• _Aim of the exercise_
Print the data that follows exactly.

**** Exercise material

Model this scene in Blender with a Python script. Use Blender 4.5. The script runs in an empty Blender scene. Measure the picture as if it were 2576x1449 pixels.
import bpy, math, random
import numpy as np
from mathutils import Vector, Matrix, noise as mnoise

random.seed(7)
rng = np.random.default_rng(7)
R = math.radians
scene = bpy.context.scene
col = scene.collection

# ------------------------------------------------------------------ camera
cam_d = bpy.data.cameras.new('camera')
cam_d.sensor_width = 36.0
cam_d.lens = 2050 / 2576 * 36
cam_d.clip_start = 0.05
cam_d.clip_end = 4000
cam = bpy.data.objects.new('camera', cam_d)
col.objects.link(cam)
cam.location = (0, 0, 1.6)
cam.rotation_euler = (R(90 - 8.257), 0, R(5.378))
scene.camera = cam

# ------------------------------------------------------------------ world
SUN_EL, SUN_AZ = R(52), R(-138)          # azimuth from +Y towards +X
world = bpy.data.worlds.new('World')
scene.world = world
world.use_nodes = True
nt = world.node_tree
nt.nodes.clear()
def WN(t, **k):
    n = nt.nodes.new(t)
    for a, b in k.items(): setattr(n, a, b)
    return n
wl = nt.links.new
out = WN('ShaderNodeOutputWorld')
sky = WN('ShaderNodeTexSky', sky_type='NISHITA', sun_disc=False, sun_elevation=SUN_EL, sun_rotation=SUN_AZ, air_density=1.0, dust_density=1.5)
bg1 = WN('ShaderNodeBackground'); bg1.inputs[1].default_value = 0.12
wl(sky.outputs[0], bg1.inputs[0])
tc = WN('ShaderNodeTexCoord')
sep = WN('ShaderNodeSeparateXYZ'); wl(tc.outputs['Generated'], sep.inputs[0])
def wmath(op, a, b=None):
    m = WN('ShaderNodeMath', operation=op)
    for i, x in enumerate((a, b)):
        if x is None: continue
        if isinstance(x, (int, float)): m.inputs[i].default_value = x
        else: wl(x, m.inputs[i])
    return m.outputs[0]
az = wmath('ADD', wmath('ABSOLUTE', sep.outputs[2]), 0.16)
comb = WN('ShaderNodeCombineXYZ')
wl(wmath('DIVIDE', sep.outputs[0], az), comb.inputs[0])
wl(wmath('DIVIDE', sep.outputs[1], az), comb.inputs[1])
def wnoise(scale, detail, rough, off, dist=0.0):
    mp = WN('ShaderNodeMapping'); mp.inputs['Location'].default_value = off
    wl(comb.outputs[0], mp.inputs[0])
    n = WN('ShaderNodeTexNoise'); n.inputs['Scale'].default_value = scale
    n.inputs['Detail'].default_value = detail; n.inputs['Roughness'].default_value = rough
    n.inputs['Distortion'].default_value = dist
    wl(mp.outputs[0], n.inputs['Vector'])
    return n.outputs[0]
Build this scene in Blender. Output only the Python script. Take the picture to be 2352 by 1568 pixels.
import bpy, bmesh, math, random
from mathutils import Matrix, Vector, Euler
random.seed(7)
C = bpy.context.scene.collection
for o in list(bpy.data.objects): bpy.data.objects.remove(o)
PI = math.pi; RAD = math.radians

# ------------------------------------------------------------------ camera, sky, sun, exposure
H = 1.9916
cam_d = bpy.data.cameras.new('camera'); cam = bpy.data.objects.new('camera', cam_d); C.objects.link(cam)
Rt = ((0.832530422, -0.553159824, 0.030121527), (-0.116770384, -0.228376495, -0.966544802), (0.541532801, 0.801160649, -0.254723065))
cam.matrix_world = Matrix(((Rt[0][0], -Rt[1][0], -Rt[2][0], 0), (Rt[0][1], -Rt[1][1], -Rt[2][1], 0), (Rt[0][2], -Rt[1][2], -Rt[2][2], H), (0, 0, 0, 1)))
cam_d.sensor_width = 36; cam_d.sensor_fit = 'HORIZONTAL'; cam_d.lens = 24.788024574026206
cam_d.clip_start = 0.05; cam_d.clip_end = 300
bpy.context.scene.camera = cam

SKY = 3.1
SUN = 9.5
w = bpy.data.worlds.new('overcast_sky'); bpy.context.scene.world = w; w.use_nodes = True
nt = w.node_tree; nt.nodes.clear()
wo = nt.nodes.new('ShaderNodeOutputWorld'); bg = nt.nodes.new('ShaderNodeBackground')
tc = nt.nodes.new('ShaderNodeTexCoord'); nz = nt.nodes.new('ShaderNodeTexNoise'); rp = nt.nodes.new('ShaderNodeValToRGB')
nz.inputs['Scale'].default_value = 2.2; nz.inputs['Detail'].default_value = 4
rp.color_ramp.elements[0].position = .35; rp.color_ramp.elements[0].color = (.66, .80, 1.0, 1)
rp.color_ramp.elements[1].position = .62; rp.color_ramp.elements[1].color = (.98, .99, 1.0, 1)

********

• _Answer_
Model this scene in Blender with a Python script. Use Blender 4.5. The script runs in an empty Blender scene. Measure the picture as if it were 2576x1449 pixels.
import bpy, math, random
import numpy as np
from mathutils import Vector, Matrix, noise as mnoise

random.seed(7)
rng = np.random.default_rng(7)
R = math.radians
scene = bpy.context.scene
col = scene.collection

# ------------------------------------------------------------------ camera
cam_d = bpy.data.cameras.new('camera')
cam_d.sensor_width = 36.0
cam_d.lens = 2050 / 2576 * 36
cam_d.clip_start = 0.05
cam_d.clip_end = 4000
cam = bpy.data.objects.new('camera', cam_d)
col.objects.link(cam)
cam.location = (0, 0, 1.6)
cam.rotation_euler = (R(90 - 8.257), 0, R(5.378))
scene.camera = cam

# ------------------------------------------------------------------ world
SUN_EL, SUN_AZ = R(52), R(-138)          # azimuth from +Y towards +X
world = bpy.data.worlds.new('World')
scene.world = world
world.use_nodes = True
nt = world.node_tree
nt.nodes.clear()
def WN(t, **k):
    n = nt.nodes.new(t)
    for a, b in k.items(): setattr(n, a, b)
    return n
wl = nt.links.new
out = WN('ShaderNodeOutputWorld')
sky = WN('ShaderNodeTexSky', sky_type='NISHITA', sun_disc=False, sun_elevation=SUN_EL, sun_rotation=SUN_AZ, air_density=1.0, dust_density=1.5)
bg1 = WN('ShaderNodeBackground'); bg1.inputs[1].default_value = 0.12
wl(sky.outputs[0], bg1.inputs[0])
tc = WN('ShaderNodeTexCoord')
sep = WN('ShaderNodeSeparateXYZ'); wl(tc.outputs['Generated'], sep.inputs[0])
def wmath(op, a, b=None):
    m = WN('ShaderNodeMath', operation=op)
    for i, x in enumerate((a, b)):
        if x is None: continue
        if isinstance(x, (int, float)): m.inputs[i].default_value = x
        else: wl(x, m.inputs[i])
    return m.outputs[0]
az = wmath('ADD', wmath('ABSOLUTE', sep.outputs[2]), 0.16)
comb = WN('ShaderNodeCombineXYZ')
wl(wmath('DIVIDE', sep.outputs[0], az), comb.inputs[0])
wl(wmath('DIVIDE', sep.outputs[1], az), comb.inputs[1])
def wnoise(scale, detail, rough, off, dist=0.0):
    mp = WN('ShaderNodeMapping'); mp.inputs['Location'].default_value = off
    wl(comb.outputs[0], mp.inputs[0])
    n = WN('ShaderNodeTexNoise'); n.inputs['Scale'].default_value = scale
    n.inputs['Detail'].default_value = detail; n.inputs['Roughness'].default_value = rough
    n.inputs['Distortion'].default_value = dist
    wl(mp.outputs[0], n.inputs['Vector'])
    return n.outputs[0]
Build this scene in Blender. Output only the Python script. Take the picture to be 2352 by 1568 pixels.
import bpy, bmesh, math, random
from mathutils import Matrix, Vector, Euler
random.seed(7)
C = bpy.context.scene.collection
for o in list(bpy.data.objects): bpy.data.objects.remove(o)
PI = math.pi; RAD = math.radians

# ------------------------------------------------------------------ camera, sky, sun, exposure
H = 1.9916
cam_d = bpy.data.cameras.new('camera'); cam = bpy.data.objects.new('camera', cam_d); C.objects.link(cam)
Rt = ((0.832530422, -0.553159824, 0.030121527), (-0.116770384, -0.228376495, -0.966544802), (0.541532801, 0.801160649, -0.254723065))
cam.matrix_world = Matrix(((Rt[0][0], -Rt[1][0], -Rt[2][0], 0), (Rt[0][1], -Rt[1][1], -Rt[2][1], 0), (Rt[0][2], -Rt[1][2], -Rt[2][2], H), (0, 0, 0, 1)))
cam_d.sensor_width = 36; cam_d.sensor_fit = 'HORIZONTAL'; cam_d.lens = 24.788024574026206
cam_d.clip_start = 0.05; cam_d.clip_end = 300
bpy.context.scene.camera = cam

SKY = 3.1
SUN = 9.5
w = bpy.data.worlds.new('overcast_sky'); bpy.context.scene.world = w; w.use_nodes = True
nt = w.node_tree; nt.nodes.clear()
wo = nt.nodes.new('ShaderNodeOutputWorld'); bg = nt.nodes.new('ShaderNodeBackground')
tc = nt.nodes.new('ShaderNodeTexCoord'); nz = nt.nodes.new('ShaderNodeTexNoise'); rp = nt.nodes.new('ShaderNodeValToRGB')
nz.inputs['Scale'].default_value = 2.2; nz.inputs['Detail'].default_value = 4
rp.color_ramp.elements[0].position = .35; rp.color_ramp.elements[0].color = (.66, .80, 1.0, 1)
rp.color_ramp.elements[1].position = .62; rp.color_ramp.elements[1].color = (.98, .99, 1.0, 1)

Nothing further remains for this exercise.